Ja sobie odpuściłem produkcję we własnym zakresie na większa skalę, bo nie chciało mi się inwestować też nie małych środków we właściwe wyposażenie. Choć jak policzyć, to w 3 lata prawie by się zaamortyzowało. I myślę o strzałach karbonowych lub aluminiowych- ale z naturalnym upierzeniem, bo przy tradycyjnym łuku te sztuczne lotki są zbyt sztywne, co czuć jak leci po ręce.

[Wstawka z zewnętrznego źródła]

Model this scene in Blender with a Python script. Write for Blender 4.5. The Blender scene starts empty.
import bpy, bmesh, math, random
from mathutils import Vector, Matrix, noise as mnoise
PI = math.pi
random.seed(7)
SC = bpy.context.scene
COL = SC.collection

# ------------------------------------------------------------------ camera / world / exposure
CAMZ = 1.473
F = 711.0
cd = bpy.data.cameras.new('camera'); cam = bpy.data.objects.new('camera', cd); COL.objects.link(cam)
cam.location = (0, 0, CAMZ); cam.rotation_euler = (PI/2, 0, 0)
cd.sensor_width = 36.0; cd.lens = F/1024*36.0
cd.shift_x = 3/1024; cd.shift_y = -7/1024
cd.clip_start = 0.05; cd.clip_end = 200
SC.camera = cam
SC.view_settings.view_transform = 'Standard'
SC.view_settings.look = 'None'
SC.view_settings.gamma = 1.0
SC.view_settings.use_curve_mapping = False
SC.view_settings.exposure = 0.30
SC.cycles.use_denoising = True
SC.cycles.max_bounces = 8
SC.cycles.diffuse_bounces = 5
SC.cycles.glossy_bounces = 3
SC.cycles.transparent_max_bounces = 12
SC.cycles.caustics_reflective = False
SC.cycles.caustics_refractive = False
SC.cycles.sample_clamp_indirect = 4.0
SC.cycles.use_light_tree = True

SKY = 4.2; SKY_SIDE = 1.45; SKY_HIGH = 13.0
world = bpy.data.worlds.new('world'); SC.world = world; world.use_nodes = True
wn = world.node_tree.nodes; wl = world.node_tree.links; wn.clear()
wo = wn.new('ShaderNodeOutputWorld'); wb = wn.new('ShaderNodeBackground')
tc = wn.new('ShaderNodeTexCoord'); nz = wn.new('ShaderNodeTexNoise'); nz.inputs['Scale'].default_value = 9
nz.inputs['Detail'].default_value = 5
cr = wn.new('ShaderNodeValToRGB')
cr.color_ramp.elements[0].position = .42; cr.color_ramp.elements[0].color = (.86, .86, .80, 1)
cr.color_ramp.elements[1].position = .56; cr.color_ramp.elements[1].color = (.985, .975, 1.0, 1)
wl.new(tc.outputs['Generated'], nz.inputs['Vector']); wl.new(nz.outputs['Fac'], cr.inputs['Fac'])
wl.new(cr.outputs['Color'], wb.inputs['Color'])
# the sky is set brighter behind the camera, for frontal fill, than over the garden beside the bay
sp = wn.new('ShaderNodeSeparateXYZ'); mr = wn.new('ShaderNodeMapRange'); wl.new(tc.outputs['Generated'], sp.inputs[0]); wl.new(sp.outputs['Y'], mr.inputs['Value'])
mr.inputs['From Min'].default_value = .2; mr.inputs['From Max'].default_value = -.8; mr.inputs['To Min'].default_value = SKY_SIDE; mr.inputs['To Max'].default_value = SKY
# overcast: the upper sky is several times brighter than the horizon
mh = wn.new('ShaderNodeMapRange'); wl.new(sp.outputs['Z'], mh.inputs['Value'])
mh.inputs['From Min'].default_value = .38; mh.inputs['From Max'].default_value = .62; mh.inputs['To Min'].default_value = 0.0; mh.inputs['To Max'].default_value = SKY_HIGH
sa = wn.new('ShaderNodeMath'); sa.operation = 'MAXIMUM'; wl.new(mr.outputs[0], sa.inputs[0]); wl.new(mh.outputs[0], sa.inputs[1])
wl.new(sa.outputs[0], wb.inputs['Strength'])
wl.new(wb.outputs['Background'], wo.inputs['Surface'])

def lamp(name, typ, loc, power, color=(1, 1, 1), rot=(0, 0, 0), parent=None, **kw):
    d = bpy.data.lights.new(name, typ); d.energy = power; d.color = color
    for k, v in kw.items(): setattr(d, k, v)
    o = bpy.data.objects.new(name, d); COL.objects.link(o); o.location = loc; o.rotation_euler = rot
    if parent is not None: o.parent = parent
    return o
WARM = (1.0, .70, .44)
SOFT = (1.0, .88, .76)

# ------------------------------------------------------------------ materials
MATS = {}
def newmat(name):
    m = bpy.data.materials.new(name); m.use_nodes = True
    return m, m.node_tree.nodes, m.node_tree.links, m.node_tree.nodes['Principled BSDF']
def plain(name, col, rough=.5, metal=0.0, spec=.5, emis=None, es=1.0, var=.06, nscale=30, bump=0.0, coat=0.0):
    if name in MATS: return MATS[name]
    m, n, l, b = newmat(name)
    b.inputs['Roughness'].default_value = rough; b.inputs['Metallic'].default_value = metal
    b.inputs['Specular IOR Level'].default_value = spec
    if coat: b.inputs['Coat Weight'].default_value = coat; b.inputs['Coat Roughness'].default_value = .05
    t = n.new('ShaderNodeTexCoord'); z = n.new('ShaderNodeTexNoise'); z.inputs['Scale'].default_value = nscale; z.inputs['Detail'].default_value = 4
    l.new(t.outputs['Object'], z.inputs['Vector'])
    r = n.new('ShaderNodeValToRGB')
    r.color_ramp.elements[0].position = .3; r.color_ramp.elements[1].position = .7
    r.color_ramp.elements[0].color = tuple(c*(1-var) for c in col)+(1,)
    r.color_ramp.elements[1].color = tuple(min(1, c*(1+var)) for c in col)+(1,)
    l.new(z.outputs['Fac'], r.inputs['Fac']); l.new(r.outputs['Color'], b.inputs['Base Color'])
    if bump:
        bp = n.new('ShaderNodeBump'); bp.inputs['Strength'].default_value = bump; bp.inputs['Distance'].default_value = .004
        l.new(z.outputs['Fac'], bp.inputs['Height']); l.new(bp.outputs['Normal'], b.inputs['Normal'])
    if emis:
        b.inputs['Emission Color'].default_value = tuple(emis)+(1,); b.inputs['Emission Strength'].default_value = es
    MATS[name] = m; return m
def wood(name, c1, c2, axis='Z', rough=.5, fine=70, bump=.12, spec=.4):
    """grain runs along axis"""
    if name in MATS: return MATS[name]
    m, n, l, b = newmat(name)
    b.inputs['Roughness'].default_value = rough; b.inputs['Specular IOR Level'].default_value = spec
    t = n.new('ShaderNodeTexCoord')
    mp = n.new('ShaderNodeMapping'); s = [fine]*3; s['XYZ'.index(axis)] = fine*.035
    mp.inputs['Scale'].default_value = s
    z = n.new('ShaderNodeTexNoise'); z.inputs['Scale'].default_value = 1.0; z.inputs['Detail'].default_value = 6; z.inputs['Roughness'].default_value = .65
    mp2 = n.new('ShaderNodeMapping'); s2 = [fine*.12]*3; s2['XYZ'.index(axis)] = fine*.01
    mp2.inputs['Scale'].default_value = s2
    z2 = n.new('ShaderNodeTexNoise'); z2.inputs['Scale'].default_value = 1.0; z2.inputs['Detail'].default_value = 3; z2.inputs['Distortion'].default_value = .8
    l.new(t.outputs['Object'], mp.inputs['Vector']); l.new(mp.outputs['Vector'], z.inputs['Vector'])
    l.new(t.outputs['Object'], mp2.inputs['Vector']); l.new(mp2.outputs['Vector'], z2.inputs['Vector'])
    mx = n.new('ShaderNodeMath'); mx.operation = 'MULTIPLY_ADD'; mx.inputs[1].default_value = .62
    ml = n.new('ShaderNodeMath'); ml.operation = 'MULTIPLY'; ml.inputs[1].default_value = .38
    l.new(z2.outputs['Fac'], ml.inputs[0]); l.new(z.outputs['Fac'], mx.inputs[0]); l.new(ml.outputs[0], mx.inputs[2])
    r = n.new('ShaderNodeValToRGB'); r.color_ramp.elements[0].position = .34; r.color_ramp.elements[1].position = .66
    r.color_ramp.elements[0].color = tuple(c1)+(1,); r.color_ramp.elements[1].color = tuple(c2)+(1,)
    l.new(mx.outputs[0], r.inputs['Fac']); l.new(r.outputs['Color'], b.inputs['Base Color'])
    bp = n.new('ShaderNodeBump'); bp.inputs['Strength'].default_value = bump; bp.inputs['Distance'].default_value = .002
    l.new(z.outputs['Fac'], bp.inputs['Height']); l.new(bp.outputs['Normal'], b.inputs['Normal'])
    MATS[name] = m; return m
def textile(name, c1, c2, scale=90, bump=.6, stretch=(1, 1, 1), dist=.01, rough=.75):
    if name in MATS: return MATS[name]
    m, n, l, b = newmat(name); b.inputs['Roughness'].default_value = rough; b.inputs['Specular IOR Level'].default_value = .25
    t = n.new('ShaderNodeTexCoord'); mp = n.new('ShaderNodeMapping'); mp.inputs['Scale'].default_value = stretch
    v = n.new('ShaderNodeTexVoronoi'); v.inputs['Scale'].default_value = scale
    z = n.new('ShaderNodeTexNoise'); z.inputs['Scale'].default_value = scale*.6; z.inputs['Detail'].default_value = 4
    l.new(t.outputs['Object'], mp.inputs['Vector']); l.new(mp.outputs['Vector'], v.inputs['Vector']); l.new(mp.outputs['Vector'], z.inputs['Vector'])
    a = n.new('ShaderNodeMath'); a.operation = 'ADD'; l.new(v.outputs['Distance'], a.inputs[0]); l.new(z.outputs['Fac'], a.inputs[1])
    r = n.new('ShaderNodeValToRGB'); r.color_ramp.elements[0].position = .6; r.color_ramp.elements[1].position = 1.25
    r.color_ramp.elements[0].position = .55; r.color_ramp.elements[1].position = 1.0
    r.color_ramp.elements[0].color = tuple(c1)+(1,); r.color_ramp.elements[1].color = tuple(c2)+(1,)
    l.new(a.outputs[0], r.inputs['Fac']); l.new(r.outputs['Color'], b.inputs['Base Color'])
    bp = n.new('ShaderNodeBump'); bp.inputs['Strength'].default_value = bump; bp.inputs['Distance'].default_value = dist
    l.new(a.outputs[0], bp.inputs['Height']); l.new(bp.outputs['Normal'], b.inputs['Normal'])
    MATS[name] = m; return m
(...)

Zaczynam składać na nowy łuk, bo ostatnio jeden mi "sie złamal" .
: 08 lut 2012, 18:27
autor: puchalsw
Ja mam SAMICK'a SKB, więc karbonowe strzały średnio mi odpowiadają. Nie trzymają klimatu
Myślałem o tym aby zainwestować w inny łuk, ale w łuku wschodnim odpowiada mi jego kompaktowy rozmiar, i to że można strzelać krótszymi strzałami. No i na koniec, nie jestem takim zapalonym łucznikiem, aby kupować następny łuk. Prędzej coś zacznę samemu strugać.

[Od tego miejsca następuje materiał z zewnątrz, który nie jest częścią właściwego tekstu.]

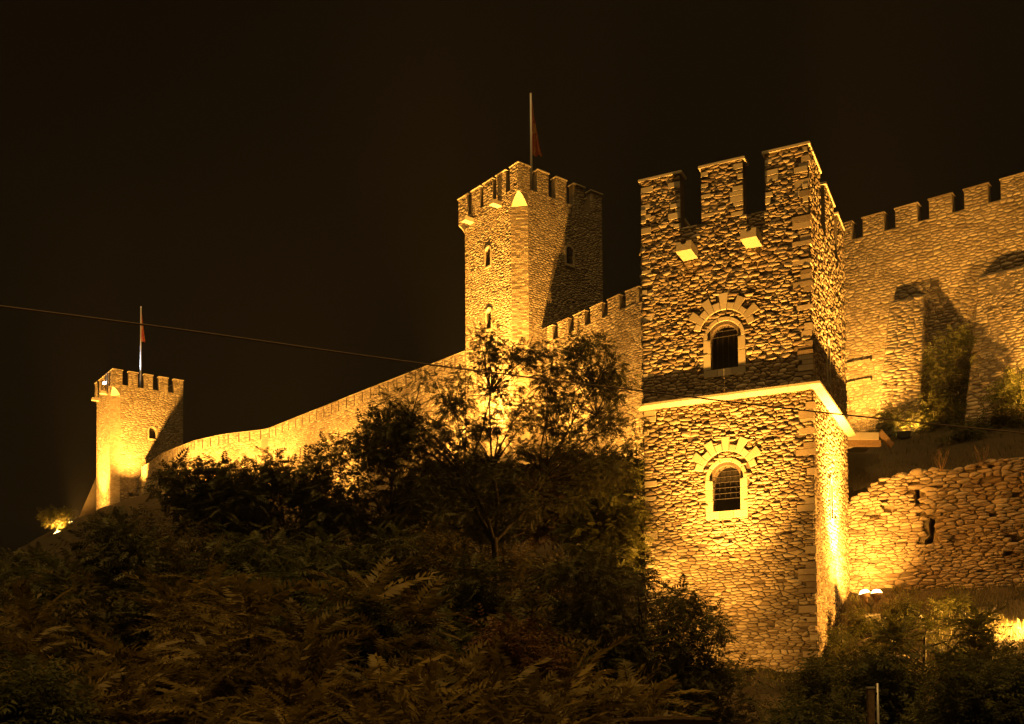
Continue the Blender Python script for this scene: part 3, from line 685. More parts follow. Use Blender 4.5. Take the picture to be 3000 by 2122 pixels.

Z tymi lotkami, to też mam problem. Chyba zainwestuję w rękawiczkę, ponieważ permanentnie kaleczą mi dłoń.
A co połamałeś?
: 08 lut 2012, 18:44
autor: Zirkau
rozwarstwił się mi, Condor, taki odpowiednik Huntera. Następnym będzie właśnie SKB, choć wersja MIND nie powinna brzydzić się karbonowych strzał . byle lotki były z piór a malowanie promienia "naturalne".

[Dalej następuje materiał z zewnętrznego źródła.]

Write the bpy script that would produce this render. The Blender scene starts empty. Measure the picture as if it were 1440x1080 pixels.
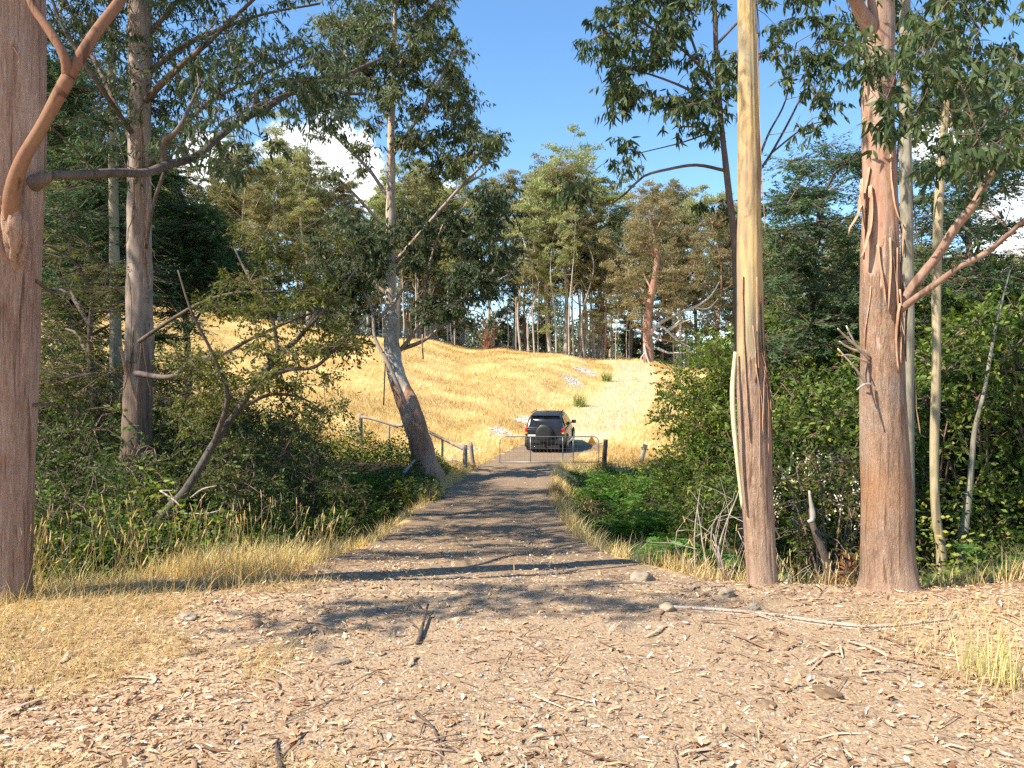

Używasz skórki? zamiast rękawiczki?
Ja jakoś, choć kilka łuków zrobiłem, żaden nie był tak trwały jak te laminaty. Nie konserwowane, zaczęły tracić na elastyczności, zaczynały zapamiętywać naciągniecia....
: 08 lut 2012, 20:18
autor: NumLock
puchalsw, maszynka do klejenia lotek to wcale nie taka trudna sprawa, a przy Twoich zdolnościach manualnych to błahostka
Na lotki polecam pióra indycze, dość łatwo zdobyć, a są duże. Jeszcze lepsze są gęsie.
: 08 lut 2012, 21:13
autor: maly
Produkcja samodzielna promieni do strzał w momencie gdy niszczysz w ciągu roku ok 10-20 mija się z celem... Kupuj gotowe. Kupując zwracaj uwagę na parametry. bardzo często promienie oferowane na serwisach aukcyjnych mają grubość 10mm co w moim odczuciu jest bez sensu. Strzały są za sztywne, za ciężkie i trudno znaleźć takiego łucznika który naciągnie łuk potrzebny do miotania takich strzał:) Wiem bo swego czasu zakupiłem promienie jesionowe 10mm i wykonałem komplet 12 strzał "myśliwskich". Rzadko ich używam z powodów opisanych powyżej...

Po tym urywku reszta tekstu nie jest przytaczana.